The voices of doom, the puffed up and the privileged, are not the prophetic voice of John the Baptist. Indeed, few Biblical prophets worth their salt, including John Baptist, are bothered about being called prophets at all. What they are interested in – what they are focused on – what they are desperate to bring our attention to – is ‘the one who is coming after’, the one who we all too often still refuse to know, despite His invitation to us not to untie the thong of His sandal but to call Him friend.

 

And it is by refusing to despise the words of true prophesy in our own age, it is by endlessly testing and asking first how they might purify our own hearts, that we might recognise the signs of the Spirit in the world and allow ourselves to be pulled along in the Spirit’s stream rather than boxing the Spirit into our own narrow worldview.
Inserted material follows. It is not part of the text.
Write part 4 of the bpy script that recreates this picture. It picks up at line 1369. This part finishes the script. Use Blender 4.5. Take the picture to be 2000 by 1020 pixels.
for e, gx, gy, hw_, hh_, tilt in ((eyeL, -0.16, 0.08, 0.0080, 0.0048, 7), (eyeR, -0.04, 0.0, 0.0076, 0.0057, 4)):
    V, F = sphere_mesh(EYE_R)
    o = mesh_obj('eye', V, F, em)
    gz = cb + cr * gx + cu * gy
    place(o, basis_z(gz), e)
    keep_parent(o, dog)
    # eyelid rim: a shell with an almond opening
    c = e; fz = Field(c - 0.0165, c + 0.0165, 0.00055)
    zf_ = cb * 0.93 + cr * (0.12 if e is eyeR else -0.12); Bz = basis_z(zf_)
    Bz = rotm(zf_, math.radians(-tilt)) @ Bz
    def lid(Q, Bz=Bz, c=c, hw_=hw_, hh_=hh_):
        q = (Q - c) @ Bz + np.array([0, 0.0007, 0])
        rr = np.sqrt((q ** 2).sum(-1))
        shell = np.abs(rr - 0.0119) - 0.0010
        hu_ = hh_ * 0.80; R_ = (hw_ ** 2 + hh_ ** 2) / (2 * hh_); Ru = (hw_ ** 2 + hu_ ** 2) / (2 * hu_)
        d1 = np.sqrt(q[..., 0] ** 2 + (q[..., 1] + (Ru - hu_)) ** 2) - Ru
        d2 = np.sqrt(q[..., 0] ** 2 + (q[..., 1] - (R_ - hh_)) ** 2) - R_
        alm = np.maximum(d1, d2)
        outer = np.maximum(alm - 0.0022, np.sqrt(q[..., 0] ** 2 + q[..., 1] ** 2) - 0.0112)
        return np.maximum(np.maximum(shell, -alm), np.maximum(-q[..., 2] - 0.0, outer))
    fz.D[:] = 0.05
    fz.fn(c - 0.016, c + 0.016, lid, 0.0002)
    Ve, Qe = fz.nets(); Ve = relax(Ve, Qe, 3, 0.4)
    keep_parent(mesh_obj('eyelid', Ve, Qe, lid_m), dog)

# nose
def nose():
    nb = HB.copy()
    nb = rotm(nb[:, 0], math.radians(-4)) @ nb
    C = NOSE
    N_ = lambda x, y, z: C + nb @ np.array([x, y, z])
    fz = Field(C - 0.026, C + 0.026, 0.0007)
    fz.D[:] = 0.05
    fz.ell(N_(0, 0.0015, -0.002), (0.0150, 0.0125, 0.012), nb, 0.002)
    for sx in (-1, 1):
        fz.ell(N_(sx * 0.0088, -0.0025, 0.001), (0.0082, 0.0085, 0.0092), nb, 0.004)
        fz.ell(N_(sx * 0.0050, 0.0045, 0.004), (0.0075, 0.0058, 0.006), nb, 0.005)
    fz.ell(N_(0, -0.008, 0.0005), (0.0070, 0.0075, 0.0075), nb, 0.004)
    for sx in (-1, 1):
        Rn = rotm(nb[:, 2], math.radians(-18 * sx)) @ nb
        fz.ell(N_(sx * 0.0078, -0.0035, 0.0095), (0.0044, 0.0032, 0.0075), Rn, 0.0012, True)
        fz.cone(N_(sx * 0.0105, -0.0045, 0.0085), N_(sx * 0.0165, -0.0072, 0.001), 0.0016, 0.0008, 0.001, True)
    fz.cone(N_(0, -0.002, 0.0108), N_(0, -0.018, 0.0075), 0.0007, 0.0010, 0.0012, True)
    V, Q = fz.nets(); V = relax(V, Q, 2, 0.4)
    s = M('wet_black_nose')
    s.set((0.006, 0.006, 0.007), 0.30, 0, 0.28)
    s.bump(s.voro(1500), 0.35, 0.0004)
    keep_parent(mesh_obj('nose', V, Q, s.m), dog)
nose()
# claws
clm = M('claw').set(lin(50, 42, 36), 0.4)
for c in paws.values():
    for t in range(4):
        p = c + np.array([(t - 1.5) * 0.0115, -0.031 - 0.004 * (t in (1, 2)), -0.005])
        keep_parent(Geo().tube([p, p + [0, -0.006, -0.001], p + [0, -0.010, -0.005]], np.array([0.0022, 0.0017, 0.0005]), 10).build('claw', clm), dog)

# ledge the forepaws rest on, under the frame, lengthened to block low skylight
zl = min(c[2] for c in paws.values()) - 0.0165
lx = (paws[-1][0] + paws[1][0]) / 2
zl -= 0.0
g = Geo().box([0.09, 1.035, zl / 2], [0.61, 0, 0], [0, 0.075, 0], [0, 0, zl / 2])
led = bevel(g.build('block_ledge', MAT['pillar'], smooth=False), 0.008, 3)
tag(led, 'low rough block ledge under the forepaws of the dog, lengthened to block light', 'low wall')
It is by being open to the Holy Spirit blowing where it will, demanding of us what it will, however difficult or inconvenient or political, that we find ourselves conformed to the Image of God and not the other way around.

 

For make no mistake, the church is no mere extension of social welfare, or a spiritualised social justice – justice itself is first and foremost an outpouring and clear demand of the Gospel, a lived-out commitment to the life of God which flows from the pierced side of Jesus Christ. If we look our neighbour in the face and cannot see God there, then it is not our neighbour who must repent, but we ourselves. If we cannot or will not hear the words of prophecy speaking firstly to us, demanding that we change our own orientation, our own lives, that we confess and repent of our own sins, then what hope have we of being a blessing to others?

 

My dear friends, the one who calls you – who calls us – is faithful. The one who calls us loves justice, to pray without ceasing, to endlessly kick open the doors rather than slam them shut, to be open ourselves to be surprised by joy and the relentless bursting forth of the Kingdom of Heaven. The one who calls us does not do so to condemn or to exclude, but to rejoice. ‘Rejoice with joy, you that have been in sorrow: that you may exult, and be filled from the breasts of your consolation.’

 

The call may need us to be courageous beyond our wildest imaginings, but that same call promises more than the even the human heart can comprehend.

 

For as the earth brings forth its shoots,
          and as a garden causes what is sown in it to spring up,
     so the Lord GOD will cause righteousness and praise
          to spring up before all the nations.

 

That is full-fat Christianity – justice and all. The one who calls you is faithful, and he will do this.